37. The apparatus of claim 36 wherein the light source is triggered by a pulse generator.

38. The apparatus of claim 37 wherein the pulse generator generates pulses at a rate related to linear speed of the products being conveyed.

39. The apparatus of claim 36 wherein the light source and the sensor are triggered by a pulse generator.

40. The apparatus of claim 36 wherein the sensor is triggered by a pulse generator and the sensor triggers the operation of the light source.

41. The apparatus of claim 36 further comprising:

means for triggering said light source every time the stream of printed products is advanced by a distance of the order of 0.25 inches.

42. The apparatus of claim 36 wherein said sensor further comprises:

means for capturing a substantially rectangular-shaped image; and

said means for comparing includes means for comparing said captured image with a stored, substantially rectangular-shaped image serving as the predetermined criteria.
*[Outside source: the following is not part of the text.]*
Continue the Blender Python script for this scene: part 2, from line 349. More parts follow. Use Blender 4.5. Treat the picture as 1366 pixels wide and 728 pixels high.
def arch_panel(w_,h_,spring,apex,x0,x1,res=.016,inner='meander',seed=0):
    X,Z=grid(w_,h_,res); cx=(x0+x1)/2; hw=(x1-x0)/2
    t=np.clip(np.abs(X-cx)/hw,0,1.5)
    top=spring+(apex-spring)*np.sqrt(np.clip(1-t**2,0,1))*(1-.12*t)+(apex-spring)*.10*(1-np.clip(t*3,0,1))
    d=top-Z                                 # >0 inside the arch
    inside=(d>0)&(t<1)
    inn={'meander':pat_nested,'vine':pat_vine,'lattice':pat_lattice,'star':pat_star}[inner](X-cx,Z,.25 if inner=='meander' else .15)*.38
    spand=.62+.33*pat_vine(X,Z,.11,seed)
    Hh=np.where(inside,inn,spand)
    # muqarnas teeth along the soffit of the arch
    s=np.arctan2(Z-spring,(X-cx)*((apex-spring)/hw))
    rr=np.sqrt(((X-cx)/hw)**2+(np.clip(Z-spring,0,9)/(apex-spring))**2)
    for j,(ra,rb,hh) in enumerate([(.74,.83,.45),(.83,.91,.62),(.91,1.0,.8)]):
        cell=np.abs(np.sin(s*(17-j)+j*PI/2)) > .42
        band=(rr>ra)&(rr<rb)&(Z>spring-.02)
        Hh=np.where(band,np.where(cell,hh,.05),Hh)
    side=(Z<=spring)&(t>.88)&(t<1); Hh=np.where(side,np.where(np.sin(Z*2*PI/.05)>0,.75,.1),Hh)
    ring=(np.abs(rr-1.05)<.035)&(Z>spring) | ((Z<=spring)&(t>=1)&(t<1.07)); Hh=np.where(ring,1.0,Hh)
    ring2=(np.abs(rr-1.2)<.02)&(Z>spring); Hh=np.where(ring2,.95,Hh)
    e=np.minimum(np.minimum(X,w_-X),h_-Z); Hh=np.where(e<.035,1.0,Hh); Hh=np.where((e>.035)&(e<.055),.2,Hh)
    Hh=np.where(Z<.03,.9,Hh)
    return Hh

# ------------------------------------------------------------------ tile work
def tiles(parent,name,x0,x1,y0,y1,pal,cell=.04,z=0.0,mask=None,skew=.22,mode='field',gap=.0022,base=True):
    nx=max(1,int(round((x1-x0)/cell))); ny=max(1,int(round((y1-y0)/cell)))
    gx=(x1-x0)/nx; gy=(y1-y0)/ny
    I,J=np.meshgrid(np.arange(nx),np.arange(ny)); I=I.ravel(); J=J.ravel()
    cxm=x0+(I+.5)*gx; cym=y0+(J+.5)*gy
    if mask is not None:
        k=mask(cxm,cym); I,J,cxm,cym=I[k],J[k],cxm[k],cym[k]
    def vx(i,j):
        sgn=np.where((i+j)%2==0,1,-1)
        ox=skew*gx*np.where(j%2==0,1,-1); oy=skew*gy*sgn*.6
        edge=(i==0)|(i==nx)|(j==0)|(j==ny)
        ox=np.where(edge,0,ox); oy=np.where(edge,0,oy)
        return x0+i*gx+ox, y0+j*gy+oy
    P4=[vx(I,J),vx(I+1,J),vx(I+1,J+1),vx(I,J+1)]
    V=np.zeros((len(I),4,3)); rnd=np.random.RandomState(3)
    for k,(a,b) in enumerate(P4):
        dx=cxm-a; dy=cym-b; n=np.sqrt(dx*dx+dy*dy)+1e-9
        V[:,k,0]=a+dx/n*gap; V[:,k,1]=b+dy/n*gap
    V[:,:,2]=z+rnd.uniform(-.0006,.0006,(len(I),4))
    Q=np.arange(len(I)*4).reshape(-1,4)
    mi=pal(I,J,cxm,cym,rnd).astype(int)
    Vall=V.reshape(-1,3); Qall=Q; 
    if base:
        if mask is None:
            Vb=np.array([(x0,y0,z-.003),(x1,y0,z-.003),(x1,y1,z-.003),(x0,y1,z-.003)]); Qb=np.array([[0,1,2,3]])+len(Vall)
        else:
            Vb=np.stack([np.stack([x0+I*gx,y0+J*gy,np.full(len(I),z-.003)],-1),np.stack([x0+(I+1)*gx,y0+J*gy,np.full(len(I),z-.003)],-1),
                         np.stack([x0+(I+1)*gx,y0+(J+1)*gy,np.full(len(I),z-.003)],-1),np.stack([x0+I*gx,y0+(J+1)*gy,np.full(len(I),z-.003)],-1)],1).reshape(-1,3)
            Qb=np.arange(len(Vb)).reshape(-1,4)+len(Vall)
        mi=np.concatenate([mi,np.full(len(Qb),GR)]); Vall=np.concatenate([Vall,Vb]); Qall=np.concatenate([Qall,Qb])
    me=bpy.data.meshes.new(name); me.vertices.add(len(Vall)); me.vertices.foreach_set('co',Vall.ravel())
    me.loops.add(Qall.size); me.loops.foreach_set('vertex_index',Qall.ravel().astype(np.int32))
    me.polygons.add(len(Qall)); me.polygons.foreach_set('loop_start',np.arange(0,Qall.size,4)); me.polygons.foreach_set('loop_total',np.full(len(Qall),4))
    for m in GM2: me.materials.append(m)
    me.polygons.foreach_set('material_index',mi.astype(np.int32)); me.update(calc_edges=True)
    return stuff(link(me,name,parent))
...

43. The apparatus of claim 36 wherein said light source further comprises:

means for providing a light beam of a size sufficient to form said shadow and which occupies at least a portion of said given region; and

said means for comparing comprises:

means for providing a stored image having a size which conforms to said given region which serves as said predetermined criteria.

44. The apparatus of claim 36 wherein said light source is aligned to create a shadow which has a rectangular shape.

45. The apparatus of claim 36 wherein said light source is aligned to create a shadow which has a given length measured in the conveying direction.

46. The apparatus of claim 36 wherein only one sensor is provided and said sensor is located downstream relative to said light source.

47. Apparatus for identifying and counting printed products conveyed in a stream past a monitoring station in imbricated fashion with folded edges facing in a downstream direction, comprising:

a pulse generator for generating pulses at a rate related to a linear speed of movement of the printed products being conveyed;

a light source for illuminating the printed products with light directed at an angle so as to cause a leading folded edge of a printed product to form a shadow on a surface of a printed product upon which the leading folded edge is placed;

a sensor, substantially simultaneously with illumination of the light source, capturing an image of an intermediate region of the printed products passing through the monitoring station responsive to each pulse generated; and

means for comparing the captured image with predetermined criteria to determine a presence of a leading edge and thereby prevent disturbances from being erroneously identified as a leading edge.

48. The apparatus of claim 47 wherein said printed products are conveyed at a substantially constant linear speed.

49. The apparatus of claim 47 wherein the pulse generator generates pulses at a rate which changes responsive to changes in a linear speed at which the printed products are conveyed.